Sabanayagam, the man who protected Madras Checks, hits a century

June 06, 2022 12:36 pm | Updated 12:36 pm IST - Chennai

Retired IAS officer Sabanayagam. File

Retired IAS officer Sabanayagam. File | Photo Credit: B. Jothi Ramalingam

 It is given to very few people to live up to a hundred. P. Sabanayagam, retired IAS officer, distinguished civil servant and former Chief Secretary, Government of Tamil Nadu, is one such. Until a couple of years back he was a familiar sight in the area near his residence, where, with an attendant, a couple of dogs and short baton-like stick, he walked each morning. To those who greeted him he was affability personified. Very few would guess that he had extended the same courtesies once to the high and mighty of the land. 

It has been a life of very interesting twists and turns. Born on June 7, 1922, his date of birth at school admission was given as August 15, that being the date of enrolment. Ewart School, Purasawalkam, where he was admitted, allowed boys to study there only till Class IV but his father felt that the boy was of a slight constitution and so requested that the institution allow him to study there for one more year. His father kept renewing the request each year and so he completed his Class X in the same school, being the only boy to ever graduate from Ewart’s! He completed his BA at the Madras Christian College. 

The boy who studied throughout in a girl’s school aspired for an Army career. He applied for a Temporary Officer’s Commission in 1943 and was rejected as his chest measurement fell short by an inch. A three-month workout regimen corrected that, and he was selected. Second Lieutenant P. Sabanayagam soon moved up to Lieutenant and Captain and was earmarked for Regular Commission in the Army but his father insisted on his applying for the civil services and so he quit. 

It was the eve of Indian Independence and the old steel frame of the Raj — the Imperial (later Indian) Civil Service — was being succeeded by the Indian Administrative Service. Mr. Sabanayagam’s first assignment was indicative of the times — handling the influx of refugees in Delhi. He was later assigned to Madras State but here too there was no gradual induction into administration. The famed WC Morris ‘Gounder’ ICS, (an Englishman who got that caste epithet given his familiarity with the Coimbatore region) merely gave him the rule books and asked him to get on with it. Mr. Sabanayagam learnt quickly. He and other officers of his time had not only to learn the ropes themselves but also be guides to Ministers, who too were new to their jobs. He was noticed and in 1952 became Private Secretary to the then Chief Minister – Rajaji. 
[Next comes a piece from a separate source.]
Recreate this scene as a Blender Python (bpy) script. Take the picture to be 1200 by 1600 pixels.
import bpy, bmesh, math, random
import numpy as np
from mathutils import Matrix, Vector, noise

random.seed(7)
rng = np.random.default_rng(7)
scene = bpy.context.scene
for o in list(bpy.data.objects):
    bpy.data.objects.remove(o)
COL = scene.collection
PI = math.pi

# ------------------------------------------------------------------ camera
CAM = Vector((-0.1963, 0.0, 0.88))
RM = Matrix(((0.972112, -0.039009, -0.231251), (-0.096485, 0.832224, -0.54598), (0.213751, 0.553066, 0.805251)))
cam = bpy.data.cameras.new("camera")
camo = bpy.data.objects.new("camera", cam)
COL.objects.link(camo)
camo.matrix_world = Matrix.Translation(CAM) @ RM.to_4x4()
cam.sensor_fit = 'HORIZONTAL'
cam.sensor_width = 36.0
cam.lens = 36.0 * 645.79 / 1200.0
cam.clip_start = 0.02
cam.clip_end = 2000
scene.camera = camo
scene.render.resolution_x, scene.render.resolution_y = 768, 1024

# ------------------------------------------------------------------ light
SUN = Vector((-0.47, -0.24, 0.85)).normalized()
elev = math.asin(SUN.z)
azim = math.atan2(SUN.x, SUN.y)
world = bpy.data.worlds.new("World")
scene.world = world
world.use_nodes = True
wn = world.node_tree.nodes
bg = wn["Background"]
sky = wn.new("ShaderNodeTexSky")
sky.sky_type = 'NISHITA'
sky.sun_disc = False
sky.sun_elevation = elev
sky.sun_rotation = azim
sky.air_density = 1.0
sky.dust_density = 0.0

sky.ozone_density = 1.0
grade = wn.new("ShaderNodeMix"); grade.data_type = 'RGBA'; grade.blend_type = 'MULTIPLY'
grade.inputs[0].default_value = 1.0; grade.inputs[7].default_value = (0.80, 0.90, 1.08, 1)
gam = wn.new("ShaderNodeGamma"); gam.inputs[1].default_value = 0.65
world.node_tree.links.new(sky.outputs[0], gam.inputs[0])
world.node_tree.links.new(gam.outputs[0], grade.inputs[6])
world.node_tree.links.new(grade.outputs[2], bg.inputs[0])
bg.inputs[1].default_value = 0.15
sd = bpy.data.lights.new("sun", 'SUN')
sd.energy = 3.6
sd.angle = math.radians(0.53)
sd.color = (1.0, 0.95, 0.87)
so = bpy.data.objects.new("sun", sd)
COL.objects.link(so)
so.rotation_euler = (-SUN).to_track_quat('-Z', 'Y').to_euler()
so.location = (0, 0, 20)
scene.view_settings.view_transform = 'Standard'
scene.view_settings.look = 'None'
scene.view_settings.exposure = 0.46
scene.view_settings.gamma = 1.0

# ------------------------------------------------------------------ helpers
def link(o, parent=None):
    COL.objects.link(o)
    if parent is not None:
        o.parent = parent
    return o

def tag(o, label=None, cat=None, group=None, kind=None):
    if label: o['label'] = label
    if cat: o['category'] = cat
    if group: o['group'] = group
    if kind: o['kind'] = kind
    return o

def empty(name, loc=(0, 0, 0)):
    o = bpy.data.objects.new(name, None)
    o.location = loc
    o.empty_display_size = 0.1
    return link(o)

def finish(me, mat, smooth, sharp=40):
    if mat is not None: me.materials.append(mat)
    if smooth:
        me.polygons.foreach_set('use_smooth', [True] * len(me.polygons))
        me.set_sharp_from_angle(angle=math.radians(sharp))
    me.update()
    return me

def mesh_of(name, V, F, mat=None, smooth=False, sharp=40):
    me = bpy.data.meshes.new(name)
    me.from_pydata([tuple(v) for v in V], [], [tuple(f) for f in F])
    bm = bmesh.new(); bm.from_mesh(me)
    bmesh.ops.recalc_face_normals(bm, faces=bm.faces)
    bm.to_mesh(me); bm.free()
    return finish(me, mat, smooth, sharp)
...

A stellar career in the IAS followed, culminating in his being Chief Secretary of Tamil Nadu from 1971 to 1976 after which he served at the Centre. From Rajaji to MGR, he had worked with all of the State’s redoubtable CMs. Among all his assignments, Mr. Sabanayagam perhaps cherished most being Industries Secretary, Madras, during the time R. Venkataraman and K. Kamaraj were making the State a destination for manufacturing. His other great contribution was the popularisation of Indian handlooms in the U.S., for which he literary walked from store to store in that country, lugging samples. It was while on that assignment that he noticed Madras Checks, which had put the city on the world map in the 17th century, was in danger of being copied and branded by American firms. A quiet word with leading lawyer Arthur Greenbaum led to a case being filed in the U.S., for which no legal fees were charged. Madras Checks came to be protected under the Patent Law in the 1960s. 

Perhaps given his Army background, Mr. Sabanayagam was known for being tough when it came to pressures from interested quarters. For instance, he insisted that the accused in the Muster Roll scandal of the Corporation of Madras be brought to book, with momentous consequences for the city. And when he was passed up for the post of Cabinet Secretary, Government of India, he refused sops and preferred to retire. 

But he did not hang up his boots; he turned industrialist. It is that energy perhaps that still keeps him going.